In November 2017 I came across the work of Naeem Mohaiemen at a New York Museum of Modern Art’s PS1 gallery while doing research with the city’s Puerto Rican Muslim population.
In "Volume Eleven (A Flaw in the Algorithm of Cosmopolitanism),” Mohaiemen explores his uncle Syed Mujtaba Ali’s “flawed cosmopolitanism.” On the one hand, his uncle was a Bengali author who fought against colonial interference in the affairs of India and Pakistan. On the other hand, Ali wrote words of adoration for Nazi Germany and Adolf Hitler.
The artist wrestles with the (im)possibility of both being true, but comes to the uncomfortable “conclusion” that in Volume 11, a collection of his renowned uncle’s essays, there is a “flaw in the algorithm of cosmopolitanism” — evidence of the swirling contradictions and inconsistencies of what it means to live as a minority in the late-modern world.

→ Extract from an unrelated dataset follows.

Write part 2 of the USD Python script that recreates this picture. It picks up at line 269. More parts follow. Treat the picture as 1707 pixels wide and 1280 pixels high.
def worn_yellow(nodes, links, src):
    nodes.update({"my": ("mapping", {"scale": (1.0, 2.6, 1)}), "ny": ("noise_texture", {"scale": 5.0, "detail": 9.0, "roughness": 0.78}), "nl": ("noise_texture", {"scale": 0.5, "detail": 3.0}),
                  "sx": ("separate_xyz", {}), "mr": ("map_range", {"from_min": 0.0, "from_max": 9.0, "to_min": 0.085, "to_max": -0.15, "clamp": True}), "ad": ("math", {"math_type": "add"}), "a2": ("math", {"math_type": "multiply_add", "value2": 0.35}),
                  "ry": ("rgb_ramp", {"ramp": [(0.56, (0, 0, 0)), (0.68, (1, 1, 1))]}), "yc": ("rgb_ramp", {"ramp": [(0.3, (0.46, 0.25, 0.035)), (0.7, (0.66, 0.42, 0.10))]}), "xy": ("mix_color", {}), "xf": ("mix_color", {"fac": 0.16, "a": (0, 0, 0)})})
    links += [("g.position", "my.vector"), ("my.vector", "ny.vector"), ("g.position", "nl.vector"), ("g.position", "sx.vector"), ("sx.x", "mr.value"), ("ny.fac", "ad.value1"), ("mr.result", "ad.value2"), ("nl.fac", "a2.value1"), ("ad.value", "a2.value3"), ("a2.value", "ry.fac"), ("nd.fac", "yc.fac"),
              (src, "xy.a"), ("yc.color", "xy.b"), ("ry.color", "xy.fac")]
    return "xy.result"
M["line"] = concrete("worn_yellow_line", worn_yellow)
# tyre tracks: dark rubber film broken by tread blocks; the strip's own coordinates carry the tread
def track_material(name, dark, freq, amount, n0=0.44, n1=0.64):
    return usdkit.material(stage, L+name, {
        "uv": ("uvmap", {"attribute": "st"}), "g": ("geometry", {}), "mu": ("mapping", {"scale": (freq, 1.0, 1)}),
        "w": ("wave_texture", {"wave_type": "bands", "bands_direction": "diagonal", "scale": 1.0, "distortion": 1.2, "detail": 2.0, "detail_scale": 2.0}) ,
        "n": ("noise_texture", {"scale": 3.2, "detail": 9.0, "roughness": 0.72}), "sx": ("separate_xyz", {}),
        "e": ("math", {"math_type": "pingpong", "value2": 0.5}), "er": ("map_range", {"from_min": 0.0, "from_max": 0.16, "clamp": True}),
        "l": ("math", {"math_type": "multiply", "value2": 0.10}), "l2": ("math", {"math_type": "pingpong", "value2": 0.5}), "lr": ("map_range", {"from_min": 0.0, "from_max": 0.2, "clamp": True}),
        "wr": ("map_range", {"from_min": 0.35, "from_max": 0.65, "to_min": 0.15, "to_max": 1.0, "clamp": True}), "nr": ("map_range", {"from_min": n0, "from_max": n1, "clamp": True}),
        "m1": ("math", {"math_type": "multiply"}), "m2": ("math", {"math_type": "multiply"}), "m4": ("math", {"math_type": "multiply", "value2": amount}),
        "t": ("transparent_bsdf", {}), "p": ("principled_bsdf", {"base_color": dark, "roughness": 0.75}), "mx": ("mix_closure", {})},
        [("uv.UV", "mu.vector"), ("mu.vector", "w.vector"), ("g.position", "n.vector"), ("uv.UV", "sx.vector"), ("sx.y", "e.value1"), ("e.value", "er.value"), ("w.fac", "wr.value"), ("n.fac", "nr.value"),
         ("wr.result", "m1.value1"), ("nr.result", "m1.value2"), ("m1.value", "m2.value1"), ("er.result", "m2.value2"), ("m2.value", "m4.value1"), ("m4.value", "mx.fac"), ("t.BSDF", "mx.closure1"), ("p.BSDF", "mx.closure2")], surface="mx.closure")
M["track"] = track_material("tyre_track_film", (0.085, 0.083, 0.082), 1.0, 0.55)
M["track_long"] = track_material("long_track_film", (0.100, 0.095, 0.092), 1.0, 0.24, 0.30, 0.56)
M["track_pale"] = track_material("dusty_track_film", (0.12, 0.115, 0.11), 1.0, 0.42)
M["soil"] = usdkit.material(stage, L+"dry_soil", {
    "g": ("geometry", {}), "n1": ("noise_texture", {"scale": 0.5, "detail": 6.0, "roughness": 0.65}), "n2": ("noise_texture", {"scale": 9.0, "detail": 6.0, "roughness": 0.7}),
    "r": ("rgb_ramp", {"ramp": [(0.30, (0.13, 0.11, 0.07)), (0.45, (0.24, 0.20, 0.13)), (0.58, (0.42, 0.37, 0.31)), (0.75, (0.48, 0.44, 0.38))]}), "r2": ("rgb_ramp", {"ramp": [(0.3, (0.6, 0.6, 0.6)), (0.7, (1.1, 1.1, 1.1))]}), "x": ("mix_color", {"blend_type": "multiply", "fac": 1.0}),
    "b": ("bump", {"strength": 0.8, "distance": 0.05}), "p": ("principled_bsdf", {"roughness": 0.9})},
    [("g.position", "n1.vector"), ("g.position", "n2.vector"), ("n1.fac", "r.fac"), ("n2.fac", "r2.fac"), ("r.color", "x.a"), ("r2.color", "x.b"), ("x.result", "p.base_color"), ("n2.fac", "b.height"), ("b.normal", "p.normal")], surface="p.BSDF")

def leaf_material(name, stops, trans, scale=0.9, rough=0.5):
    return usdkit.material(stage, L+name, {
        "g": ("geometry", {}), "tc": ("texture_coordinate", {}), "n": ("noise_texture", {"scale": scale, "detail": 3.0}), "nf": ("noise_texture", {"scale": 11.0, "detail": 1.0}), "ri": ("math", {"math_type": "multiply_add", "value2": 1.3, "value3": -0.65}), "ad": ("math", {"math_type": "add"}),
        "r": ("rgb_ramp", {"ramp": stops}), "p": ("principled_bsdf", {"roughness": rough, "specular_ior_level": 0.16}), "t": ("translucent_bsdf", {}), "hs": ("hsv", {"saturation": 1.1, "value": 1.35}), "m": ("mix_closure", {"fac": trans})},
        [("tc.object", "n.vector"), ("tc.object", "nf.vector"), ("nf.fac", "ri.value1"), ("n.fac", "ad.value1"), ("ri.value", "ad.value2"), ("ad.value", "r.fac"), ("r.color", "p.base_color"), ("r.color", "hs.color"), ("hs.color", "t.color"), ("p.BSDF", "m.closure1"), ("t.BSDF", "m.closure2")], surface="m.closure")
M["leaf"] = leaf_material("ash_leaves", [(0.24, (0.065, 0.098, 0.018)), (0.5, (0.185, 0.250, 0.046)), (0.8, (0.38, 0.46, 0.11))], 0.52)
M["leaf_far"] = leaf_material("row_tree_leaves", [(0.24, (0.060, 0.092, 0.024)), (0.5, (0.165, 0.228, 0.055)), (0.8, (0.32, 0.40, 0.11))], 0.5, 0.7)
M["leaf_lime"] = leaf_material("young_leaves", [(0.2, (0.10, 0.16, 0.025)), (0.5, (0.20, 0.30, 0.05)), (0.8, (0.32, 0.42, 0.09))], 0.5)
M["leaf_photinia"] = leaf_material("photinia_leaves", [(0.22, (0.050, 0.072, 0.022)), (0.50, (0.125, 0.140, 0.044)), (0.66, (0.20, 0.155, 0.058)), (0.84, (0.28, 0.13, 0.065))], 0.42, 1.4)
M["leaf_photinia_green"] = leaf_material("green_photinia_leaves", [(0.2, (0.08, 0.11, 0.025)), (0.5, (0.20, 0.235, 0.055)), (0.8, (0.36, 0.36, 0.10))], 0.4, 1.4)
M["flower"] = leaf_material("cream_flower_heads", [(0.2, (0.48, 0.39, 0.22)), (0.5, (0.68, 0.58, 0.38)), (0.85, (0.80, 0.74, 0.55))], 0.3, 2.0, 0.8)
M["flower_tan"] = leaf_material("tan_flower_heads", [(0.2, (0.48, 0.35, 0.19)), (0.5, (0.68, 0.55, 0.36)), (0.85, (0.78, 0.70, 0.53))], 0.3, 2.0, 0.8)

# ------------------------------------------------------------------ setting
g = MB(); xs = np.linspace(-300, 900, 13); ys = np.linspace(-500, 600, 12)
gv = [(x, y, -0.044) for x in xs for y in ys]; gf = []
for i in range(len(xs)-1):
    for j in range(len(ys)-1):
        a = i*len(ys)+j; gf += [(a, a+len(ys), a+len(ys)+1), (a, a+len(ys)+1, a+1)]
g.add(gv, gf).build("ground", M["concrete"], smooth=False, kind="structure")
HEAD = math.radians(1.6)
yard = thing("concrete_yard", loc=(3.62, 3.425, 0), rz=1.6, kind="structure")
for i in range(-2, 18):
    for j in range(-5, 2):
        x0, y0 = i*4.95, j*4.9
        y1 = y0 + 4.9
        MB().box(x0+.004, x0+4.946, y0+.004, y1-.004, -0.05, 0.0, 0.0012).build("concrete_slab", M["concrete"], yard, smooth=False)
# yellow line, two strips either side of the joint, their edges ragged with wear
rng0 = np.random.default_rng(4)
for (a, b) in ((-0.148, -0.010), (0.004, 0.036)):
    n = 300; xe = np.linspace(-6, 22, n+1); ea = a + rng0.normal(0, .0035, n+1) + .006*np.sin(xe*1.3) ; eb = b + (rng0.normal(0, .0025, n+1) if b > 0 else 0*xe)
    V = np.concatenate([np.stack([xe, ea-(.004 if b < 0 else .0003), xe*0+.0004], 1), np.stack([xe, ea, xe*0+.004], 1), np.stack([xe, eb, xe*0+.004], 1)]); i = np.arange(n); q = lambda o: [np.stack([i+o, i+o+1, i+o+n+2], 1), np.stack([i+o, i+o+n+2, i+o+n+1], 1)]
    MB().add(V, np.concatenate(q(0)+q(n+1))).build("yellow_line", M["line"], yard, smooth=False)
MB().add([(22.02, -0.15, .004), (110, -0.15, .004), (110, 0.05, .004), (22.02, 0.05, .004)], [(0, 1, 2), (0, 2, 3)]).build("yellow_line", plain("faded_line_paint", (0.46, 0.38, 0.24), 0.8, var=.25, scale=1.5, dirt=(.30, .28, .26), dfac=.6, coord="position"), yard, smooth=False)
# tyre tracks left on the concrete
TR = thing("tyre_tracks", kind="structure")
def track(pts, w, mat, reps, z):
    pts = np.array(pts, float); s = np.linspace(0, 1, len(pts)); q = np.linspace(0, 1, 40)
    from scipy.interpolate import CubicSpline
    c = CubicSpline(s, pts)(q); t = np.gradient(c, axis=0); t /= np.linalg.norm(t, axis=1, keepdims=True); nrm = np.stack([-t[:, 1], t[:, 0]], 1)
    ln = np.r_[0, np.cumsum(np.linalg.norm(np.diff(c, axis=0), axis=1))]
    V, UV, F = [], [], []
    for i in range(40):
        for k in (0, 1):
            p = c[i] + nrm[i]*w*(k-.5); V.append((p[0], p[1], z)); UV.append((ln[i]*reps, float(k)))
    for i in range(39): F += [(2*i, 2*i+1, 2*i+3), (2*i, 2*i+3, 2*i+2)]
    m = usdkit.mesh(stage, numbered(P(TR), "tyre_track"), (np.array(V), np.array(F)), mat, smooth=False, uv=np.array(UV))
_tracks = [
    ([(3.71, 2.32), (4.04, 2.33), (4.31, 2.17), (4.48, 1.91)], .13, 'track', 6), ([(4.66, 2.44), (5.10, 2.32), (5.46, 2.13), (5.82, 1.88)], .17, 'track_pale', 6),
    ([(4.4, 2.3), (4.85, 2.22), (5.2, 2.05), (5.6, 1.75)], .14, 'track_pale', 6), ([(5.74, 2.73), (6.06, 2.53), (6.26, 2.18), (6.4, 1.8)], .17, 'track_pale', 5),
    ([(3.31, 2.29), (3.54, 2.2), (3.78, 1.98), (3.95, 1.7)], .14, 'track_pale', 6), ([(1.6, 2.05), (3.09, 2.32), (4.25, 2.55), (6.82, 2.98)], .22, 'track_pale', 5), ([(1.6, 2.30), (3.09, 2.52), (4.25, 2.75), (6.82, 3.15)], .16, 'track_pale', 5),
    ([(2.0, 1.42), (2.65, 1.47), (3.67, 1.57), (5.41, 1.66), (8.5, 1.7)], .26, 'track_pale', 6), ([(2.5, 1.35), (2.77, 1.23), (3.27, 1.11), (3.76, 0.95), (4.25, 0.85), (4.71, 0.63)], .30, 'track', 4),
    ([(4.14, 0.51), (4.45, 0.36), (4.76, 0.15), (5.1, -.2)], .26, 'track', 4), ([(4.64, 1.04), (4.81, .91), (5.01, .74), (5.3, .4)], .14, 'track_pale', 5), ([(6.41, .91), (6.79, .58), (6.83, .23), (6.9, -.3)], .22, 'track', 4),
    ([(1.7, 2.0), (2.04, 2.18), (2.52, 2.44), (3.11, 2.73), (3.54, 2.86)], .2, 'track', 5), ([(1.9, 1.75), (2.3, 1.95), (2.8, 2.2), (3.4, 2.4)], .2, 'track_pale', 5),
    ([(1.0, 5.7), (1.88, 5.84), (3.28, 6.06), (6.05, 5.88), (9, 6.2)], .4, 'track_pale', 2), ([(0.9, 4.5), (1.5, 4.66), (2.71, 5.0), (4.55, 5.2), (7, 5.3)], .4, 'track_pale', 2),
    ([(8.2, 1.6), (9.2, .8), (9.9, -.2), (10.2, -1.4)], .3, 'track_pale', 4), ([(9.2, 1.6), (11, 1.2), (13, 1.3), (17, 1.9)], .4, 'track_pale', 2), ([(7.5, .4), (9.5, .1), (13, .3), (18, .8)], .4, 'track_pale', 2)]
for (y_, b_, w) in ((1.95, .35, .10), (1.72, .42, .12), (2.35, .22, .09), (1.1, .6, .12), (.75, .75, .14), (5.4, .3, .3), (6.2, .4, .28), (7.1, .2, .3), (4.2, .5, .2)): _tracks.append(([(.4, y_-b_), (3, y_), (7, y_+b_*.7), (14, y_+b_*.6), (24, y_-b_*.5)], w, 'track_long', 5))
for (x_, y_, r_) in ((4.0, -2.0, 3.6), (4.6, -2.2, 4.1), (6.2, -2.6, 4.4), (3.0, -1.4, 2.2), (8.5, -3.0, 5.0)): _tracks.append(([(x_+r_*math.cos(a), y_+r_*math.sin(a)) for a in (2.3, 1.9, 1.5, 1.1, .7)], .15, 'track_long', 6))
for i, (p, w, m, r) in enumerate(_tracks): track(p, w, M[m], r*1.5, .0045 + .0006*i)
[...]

Cosmopolitanism is often presumed, or proposed, as a moral ideal or political ideology. I think cosmopolitanism is something else.
Through my ethnographic research alongside Puerto Rican Muslims — in New York, New Jersey, Florida, Puerto Rico, and online — I became convinced that cosmopolitanism is more a condition. One which we all share in a modern world that is evermore speeding up and spreading out. Like Mohaiemen’s uncle, we face some choices regarding what to do in this cosmopolitan world, but we cannot opt out.
There is no way to be non-cosmopolitan in the 21st century.